Bicriterial Approximation for the Incremental Prize-Collecting Steiner-Tree Problem
Yann Disser, Svenja M. Griesbach, Max Klimm, Annette Lutz
TL;DR
The paper studies incremental, budget-constrained prize-collecting Steiner-tree problems, introducing a bicriteria notion where a solution with budget slack $B+α$ achieves a multiplicative approximation to the optimal profit at budget $B$. It shows a tight, tree-specific result: the density-greedy algorithm attains a $(χ,1)$-competitive guarantee, where $χ$ is the root eccentricity, and proves this bound is best possible. For general graphs, the authors extend the method to obtain a $(γ,2)$-competitive density-greedy variant, with a polynomial-time $(γ,3)$-competitive version, and they propose a capacity-scaling algorithm achieving $((4ℓ-1)χ, 2^{ℓ+2}/(2^{ℓ}-1))$-competitiveness for all natural numbers $ℓ$, approaching an $O(χ)$-type bound as the slack grows. They also establish fundamental lower bounds showing that no algorithm with α depending only on $γ$ can beat a μ of at least 17/16, highlighting intrinsic limitations. Together, these results advance the understanding of incremental network design under growing budgets, offering both tight tree-like guarantees and scalable, though complexity-influenced, general-graph approaches with clear directions for further polynomial-time improvements.
Abstract
We consider an incremental variant of the rooted prize-collecting Steiner-tree problem with a growing budget constraint. While no incremental solution exists that simultaneously approximates the optimum for all budgets, we show that a bicriterial $(α,μ)$-approximation is possible, i.e., a solution that with budget $B+α$ for all $B \in \mathbb{R}_{\geq 0}$ is a multiplicative $μ$-approximation compared to the optimum solution with budget $B$. For the case that the underlying graph is a tree, we present a polynomial-time density-greedy algorithm that computes a $(χ,1)$-approximation, where $χ$ denotes the eccentricity of the root vertex in the underlying graph, and show that this is best possible.
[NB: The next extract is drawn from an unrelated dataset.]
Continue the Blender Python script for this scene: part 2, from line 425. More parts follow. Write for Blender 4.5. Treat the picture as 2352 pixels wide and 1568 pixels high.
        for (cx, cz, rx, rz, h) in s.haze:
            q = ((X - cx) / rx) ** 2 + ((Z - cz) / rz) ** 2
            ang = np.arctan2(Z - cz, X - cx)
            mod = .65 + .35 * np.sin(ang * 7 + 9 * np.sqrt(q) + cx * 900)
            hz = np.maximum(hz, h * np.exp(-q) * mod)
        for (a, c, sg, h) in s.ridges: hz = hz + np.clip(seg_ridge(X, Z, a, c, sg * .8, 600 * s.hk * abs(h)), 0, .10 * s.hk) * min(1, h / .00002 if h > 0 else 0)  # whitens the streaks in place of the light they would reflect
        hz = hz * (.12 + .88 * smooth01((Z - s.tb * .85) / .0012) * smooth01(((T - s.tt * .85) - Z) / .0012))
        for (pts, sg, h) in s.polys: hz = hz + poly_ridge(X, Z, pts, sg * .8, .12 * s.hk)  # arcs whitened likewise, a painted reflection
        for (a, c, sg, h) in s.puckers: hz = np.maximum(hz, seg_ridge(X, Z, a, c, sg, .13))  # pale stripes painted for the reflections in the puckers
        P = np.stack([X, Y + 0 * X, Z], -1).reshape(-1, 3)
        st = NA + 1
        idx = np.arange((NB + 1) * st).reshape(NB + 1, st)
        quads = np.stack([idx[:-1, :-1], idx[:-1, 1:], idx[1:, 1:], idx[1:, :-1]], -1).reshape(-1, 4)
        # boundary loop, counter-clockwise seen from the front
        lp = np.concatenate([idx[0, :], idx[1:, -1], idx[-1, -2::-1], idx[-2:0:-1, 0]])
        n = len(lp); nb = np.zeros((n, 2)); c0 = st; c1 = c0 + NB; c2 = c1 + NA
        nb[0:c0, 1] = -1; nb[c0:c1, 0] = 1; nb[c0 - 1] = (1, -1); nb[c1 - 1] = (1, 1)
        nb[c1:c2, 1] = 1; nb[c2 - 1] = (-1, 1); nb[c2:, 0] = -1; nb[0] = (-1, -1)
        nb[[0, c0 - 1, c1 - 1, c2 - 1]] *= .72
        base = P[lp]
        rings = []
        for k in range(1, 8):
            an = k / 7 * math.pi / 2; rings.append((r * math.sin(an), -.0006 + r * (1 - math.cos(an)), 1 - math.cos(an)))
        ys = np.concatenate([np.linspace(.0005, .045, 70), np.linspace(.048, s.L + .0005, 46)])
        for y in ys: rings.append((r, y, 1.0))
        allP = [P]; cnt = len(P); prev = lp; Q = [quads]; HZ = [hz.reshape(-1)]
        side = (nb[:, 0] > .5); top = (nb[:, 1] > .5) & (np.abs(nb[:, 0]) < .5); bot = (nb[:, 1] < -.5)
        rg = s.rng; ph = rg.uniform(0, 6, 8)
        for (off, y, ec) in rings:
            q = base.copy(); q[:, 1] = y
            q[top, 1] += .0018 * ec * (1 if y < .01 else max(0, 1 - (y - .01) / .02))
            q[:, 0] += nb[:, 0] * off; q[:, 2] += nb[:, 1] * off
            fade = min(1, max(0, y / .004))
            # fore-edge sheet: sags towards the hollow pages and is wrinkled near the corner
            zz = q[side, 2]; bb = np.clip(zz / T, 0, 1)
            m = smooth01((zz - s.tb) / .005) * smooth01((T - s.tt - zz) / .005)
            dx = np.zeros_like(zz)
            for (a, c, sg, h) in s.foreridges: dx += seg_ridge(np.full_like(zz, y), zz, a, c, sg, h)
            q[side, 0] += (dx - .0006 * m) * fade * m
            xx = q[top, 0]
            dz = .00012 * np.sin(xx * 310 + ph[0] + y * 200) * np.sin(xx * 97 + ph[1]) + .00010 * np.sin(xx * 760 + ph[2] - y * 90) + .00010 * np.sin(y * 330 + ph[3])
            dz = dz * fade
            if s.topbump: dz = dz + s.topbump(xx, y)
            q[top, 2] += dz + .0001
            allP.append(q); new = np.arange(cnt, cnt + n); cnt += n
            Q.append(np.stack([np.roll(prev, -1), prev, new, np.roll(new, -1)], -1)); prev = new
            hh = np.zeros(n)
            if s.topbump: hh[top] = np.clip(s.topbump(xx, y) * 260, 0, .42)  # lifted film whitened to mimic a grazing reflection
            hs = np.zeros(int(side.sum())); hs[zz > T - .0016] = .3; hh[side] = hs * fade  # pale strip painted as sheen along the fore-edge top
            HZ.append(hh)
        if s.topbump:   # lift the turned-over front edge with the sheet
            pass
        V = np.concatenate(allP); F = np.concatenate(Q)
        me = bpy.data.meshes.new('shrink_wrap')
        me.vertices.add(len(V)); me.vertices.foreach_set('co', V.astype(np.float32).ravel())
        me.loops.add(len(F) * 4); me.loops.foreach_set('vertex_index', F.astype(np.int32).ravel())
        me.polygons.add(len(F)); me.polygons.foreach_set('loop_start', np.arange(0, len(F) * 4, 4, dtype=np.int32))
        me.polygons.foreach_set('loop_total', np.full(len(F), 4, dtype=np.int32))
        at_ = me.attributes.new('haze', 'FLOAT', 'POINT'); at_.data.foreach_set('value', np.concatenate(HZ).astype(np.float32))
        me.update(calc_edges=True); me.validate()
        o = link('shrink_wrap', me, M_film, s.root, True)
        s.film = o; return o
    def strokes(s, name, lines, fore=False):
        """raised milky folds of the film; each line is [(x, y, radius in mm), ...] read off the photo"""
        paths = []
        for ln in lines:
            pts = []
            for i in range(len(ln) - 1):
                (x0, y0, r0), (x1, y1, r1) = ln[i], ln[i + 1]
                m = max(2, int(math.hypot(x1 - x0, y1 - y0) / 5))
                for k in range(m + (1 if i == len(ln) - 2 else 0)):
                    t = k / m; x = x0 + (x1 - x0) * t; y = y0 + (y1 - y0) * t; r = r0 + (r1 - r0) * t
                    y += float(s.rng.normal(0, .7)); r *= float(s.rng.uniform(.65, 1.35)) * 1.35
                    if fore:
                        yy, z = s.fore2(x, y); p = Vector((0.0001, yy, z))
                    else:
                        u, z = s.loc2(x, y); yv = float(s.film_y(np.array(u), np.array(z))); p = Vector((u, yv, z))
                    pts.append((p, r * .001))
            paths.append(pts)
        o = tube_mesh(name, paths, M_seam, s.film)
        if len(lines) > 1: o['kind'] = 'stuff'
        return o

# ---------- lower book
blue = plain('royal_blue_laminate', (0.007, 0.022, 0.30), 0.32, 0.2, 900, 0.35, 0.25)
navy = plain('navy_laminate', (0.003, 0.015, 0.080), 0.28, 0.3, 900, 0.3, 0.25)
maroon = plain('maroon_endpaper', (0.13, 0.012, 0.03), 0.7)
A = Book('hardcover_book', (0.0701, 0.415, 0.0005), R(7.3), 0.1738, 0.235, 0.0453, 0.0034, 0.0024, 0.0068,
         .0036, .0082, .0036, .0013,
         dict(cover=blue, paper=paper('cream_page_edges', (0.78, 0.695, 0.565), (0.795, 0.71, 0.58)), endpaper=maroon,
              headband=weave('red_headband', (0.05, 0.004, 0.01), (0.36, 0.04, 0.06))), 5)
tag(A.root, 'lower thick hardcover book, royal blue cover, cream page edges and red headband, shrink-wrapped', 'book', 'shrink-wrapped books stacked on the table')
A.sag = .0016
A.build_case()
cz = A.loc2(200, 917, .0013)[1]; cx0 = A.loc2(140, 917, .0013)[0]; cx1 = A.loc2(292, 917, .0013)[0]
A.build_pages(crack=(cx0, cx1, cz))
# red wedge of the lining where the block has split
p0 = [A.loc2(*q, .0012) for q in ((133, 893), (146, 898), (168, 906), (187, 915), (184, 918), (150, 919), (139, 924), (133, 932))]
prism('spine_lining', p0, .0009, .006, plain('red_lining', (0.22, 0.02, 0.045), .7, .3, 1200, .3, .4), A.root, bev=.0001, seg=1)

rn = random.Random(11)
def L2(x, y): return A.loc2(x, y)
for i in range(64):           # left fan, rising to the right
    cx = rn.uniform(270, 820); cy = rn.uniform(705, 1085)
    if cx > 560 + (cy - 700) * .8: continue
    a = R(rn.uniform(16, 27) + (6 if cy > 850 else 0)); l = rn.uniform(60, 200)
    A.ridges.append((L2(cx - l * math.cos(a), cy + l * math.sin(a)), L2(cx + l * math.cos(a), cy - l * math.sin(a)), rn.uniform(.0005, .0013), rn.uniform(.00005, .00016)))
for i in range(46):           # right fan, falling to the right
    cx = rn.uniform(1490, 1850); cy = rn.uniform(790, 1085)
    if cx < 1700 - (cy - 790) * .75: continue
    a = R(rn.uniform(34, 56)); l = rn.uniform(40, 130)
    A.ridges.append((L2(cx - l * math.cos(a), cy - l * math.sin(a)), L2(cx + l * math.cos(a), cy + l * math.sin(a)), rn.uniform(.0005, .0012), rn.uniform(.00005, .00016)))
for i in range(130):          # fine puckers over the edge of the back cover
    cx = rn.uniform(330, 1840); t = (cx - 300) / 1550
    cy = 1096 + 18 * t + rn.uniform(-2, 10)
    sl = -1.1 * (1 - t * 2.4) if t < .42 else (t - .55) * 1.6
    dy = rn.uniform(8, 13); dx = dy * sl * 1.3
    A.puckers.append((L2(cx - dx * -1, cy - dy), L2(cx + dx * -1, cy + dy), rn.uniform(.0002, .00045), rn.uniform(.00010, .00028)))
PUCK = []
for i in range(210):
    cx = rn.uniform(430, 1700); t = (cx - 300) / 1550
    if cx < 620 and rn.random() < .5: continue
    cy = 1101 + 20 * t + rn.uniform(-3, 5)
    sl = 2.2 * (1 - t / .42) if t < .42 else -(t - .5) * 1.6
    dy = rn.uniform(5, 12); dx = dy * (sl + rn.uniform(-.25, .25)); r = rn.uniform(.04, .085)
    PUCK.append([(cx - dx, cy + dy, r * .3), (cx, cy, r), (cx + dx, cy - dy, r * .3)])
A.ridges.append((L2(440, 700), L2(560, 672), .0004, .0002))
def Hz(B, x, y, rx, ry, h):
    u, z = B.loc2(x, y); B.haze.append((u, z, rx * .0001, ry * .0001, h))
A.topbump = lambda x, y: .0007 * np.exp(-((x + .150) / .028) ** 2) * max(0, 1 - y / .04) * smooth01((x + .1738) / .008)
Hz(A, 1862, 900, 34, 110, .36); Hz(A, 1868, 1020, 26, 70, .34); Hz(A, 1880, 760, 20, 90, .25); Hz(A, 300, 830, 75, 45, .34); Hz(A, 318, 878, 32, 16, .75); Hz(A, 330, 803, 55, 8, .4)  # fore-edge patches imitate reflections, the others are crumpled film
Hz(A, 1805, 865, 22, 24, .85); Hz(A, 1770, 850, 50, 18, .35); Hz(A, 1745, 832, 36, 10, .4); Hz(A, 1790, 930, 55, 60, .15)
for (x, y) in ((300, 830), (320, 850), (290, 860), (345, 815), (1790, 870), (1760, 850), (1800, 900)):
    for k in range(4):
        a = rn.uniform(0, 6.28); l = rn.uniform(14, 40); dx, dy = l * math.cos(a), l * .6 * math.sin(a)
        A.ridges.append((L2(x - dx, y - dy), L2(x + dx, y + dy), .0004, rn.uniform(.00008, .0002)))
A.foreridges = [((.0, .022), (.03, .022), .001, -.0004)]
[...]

An adaptation of the density-greedy algorithm for general graphs is $(γ,2)$-competitive where $γ$ is the maximal length of a vertex-disjoint path starting in the root. While this algorithm does not run in polynomial time, it can be adapted to a $(γ,3)$-competitive algorithm that runs in polynomial time. We further devise a capacity-scaling algorithm that guarantees a $(3χ,8)$-approximation and, more generally, a $\smash{\bigl((4\ell - 1)χ, \frac{2^{\ell + 2}}{2^{\ell}-1}\bigr)}$-approximation for every fixed $\ell \in \mathbb{N}$.